Obviously, folks are happy to get an extra day off each week, but working one less day each week has surprising long-term benefits too! Perpetual Guardian’s 240 employees reported better work-life balance after the trial—78% versus 54%—and less stress—38% versus 45%. Folks were coming back to work with more energy and enthusiasm after their days off, so they were more engaged at work. Unsurprisingly, the firm switched to a four-day workweek for good.

Four-day workweeks improve efficiency in the workplace

At Perpetual Guardian, shifting to a shorter workweek made employees automatically focus on using each hour at work more efficiently. Meetings were reduced from two hours to 30 minutes, employees began automating manual processes, and there was a significant decrease in non-work related internet browsing. The Microsoft Japan study also found that meeting times were cut from an hour down to 30 minutes for about half of all meetings.

Shorter workweeks are good for the environment (and save you money!)

Thanks to the four-day workweek, Microsoft Japan offices used 23% less electricity and printed 59% fewer pages during August 2019 compared to the same period in the previous year.

Perpetual Guardian too saw lower electricity bills during their four-day workweek trial. Andrew Barnes, the company’s founder, has also talked about wider implications if more organizations adopt a similar strategy: “You’ve got 20 percent of cars off the road in (sic) rush hour; there are implications for urban design, such as smaller offices.”

Why four-day workweeks aren’t for every business

Switching to shorter workweeks can be risky

While studies show that employees will go the extra mile to get an extra day off, it’s not an ironclad promise, and that’s a big risk. When you switch to a shorter workweek, just a few team members falling behind on their work can drag down the entire team’s productivity much more easily than it would in a regular five-day week. Because employees have fewer hours to do the same amount of work each week, they can’t spare any in later weeks to catch up on pending work. It’s a vicious cycle that can crash the whole house of cards.

Four-day workweeks can be more expensive in some industries

One size doesn’t fit all when it comes to four-day workweeks, simply because work requirements vary between industries. Industries that require round-the-clock staff presence may find switching to a shorter workweek more expensive due to the need for additional hiring.
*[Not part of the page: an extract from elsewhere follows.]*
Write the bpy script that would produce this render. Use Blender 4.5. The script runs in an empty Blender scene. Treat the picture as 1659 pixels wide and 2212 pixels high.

That’s exactly what happened when the Swedish government conducted a 2-year study to test 6-hour workdays at the Svartedalens elderly care home. Employees completed the same amount of work or more, despite working fewer hours each day. However, while employee satisfaction levels were up, the practice proved too expensive to maintain as the government had to hire a lot more people to work during the remaining business hours.

Sometimes, a shorter workweek is just not practical for your business

Some jobs just take time to complete, even when folks are super-motivated and engaged at work. In these cases, a shorter workweek might mean employees putting in overtime to get the usual amount of work done. Working overtime kills any benefits your employees might get out of a shorter workweek. Worse, your business ends up paying a lot more in overtime compensation to create the same amount of value.

Consider the unintended consequences of France’s move to a shorter workweek. Introduced in 1998 as a measure to create more jobs, the Aubry laws reduced the nation’s workweek to 35 hours with strict provisions for paid overtime. It worked: official figures show that 350,000 new jobs were created due to the shorter workweek, but a significant percentage of employees were now putting in extra hours to meet their work requirements. 

By 2010, half of all full-time workers in the country were putting in paid overtime. Just two years later, full-time employees in France were working an average of 39.5 hours a week, and the Aubry laws meant that businesses were spending more on overtime pay. The cost of doing business in France increased significantly, and many argue that this is how the Aubry laws are stifling the country’s economic growth.

It boils down to this: Four-day workweeks offer your employees more opportunities to balance personal and professional needs. Good work-life balance equals happier employees that are more motivated, engaged, and productive. Four-day workweeks are a win-win for employers and employees—just not for every business.